Data segment:
• • • •

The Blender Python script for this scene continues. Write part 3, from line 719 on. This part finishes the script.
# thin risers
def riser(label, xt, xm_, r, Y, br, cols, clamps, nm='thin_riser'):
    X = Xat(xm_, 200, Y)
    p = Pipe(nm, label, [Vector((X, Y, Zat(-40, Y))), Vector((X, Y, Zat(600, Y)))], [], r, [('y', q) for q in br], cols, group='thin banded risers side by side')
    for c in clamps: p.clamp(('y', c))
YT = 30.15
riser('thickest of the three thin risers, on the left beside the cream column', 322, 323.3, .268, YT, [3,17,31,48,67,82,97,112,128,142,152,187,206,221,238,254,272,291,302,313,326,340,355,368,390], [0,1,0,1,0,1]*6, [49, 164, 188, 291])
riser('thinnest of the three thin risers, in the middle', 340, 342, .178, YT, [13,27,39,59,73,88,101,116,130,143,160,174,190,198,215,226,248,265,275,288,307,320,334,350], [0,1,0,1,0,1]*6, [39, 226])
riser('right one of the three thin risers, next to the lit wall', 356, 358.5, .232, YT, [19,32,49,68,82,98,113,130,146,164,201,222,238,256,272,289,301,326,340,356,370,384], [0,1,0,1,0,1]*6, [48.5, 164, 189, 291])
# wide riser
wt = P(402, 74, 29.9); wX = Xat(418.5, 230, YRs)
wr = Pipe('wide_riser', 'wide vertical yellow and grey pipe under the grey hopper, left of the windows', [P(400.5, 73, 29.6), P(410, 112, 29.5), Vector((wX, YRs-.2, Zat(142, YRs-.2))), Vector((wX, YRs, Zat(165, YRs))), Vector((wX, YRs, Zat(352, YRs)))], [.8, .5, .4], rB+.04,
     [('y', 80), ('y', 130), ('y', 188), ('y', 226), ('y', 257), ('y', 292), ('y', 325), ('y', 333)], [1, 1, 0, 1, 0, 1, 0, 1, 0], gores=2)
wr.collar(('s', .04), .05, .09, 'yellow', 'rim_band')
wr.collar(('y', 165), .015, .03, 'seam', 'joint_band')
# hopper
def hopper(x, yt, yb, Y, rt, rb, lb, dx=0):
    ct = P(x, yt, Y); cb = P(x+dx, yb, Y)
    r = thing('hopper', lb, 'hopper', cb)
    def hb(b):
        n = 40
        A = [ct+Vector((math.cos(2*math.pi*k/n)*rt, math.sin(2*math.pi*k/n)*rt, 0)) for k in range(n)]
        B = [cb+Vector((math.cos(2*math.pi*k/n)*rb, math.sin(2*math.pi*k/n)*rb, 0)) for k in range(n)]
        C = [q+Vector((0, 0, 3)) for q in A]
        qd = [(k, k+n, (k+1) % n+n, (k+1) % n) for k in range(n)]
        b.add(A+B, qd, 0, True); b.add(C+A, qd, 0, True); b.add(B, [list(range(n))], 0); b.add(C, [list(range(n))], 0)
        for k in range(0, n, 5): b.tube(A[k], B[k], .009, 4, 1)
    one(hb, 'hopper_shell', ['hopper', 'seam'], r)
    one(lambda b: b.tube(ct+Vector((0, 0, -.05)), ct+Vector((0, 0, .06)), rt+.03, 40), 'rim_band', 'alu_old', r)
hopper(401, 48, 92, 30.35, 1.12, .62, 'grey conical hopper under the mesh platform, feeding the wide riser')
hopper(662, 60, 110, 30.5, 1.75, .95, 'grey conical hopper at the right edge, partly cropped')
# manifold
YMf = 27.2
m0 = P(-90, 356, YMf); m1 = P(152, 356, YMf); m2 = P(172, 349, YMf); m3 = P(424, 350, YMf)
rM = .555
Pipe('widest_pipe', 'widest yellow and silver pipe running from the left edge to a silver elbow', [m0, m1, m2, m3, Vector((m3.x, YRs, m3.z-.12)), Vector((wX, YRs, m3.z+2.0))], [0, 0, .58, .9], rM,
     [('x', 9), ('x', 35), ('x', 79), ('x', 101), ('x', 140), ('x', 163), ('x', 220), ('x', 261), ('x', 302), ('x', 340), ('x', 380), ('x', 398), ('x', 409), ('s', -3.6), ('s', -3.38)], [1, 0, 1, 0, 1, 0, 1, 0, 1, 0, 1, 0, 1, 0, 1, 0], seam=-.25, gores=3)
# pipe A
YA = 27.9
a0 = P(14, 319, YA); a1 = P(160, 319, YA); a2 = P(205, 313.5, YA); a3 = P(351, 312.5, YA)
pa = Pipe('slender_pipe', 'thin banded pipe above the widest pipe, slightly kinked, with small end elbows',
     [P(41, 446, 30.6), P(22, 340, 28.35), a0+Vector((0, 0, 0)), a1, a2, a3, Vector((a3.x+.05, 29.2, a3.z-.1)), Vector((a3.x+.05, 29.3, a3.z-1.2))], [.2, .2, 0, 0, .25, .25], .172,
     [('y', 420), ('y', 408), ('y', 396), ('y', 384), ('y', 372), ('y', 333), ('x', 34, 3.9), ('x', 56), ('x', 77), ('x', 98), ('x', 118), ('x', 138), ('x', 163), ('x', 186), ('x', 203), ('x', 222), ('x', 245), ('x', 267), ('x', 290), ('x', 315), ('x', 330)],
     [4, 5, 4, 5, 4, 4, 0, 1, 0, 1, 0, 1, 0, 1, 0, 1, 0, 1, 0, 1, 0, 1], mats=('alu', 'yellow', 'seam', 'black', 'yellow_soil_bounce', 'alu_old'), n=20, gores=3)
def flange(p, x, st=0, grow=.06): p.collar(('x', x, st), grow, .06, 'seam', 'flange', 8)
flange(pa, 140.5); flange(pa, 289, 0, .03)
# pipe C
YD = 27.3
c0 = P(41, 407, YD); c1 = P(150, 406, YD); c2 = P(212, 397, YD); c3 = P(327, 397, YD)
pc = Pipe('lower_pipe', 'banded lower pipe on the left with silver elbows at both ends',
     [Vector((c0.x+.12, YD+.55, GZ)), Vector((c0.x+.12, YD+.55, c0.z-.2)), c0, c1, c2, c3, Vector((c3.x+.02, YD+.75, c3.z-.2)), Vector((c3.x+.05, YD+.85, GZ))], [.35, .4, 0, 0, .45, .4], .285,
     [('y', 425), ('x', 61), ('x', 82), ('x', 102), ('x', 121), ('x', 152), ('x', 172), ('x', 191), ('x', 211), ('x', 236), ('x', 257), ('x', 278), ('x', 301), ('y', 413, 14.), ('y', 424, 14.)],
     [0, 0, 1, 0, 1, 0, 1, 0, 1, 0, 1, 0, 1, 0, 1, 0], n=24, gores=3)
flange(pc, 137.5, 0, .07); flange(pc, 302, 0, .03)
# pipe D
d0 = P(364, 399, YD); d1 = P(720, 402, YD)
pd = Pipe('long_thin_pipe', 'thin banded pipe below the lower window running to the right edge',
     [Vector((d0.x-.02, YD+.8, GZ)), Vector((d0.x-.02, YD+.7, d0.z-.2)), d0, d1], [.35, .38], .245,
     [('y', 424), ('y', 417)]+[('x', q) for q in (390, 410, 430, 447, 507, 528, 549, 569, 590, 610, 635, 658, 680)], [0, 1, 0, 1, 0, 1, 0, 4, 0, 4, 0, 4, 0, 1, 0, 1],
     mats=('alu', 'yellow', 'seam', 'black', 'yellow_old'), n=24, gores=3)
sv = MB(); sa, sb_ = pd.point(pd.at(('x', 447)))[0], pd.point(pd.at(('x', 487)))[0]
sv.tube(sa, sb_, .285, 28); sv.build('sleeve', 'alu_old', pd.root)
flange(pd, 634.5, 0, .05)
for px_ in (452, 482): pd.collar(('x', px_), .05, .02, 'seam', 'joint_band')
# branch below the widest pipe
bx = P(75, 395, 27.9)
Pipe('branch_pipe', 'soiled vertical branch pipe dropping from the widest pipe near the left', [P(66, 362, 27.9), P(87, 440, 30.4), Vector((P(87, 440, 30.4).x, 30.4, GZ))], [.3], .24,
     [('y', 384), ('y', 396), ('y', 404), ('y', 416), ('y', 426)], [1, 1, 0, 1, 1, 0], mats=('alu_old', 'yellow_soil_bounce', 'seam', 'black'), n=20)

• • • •

Written problem:
In the listing above, find each line with the word "from" and copy it.

Task solution:
The Blender Python script for this scene continues. Write part 3, from line 719 on. This part finishes the script.
Pipe('widest_pipe', 'widest yellow and silver pipe running from the left edge to a silver elbow', [m0, m1, m2, m3, Vector((m3.x, YRs, m3.z-.12)), Vector((wX, YRs, m3.z+2.0))], [0, 0, .58, .9], rM,
Pipe('branch_pipe', 'soiled vertical branch pipe dropping from the widest pipe near the left', [P(66, 362, 27.9), P(87, 440, 30.4), Vector((P(87, 440, 30.4).x, 30.4, GZ))], [.3], .24,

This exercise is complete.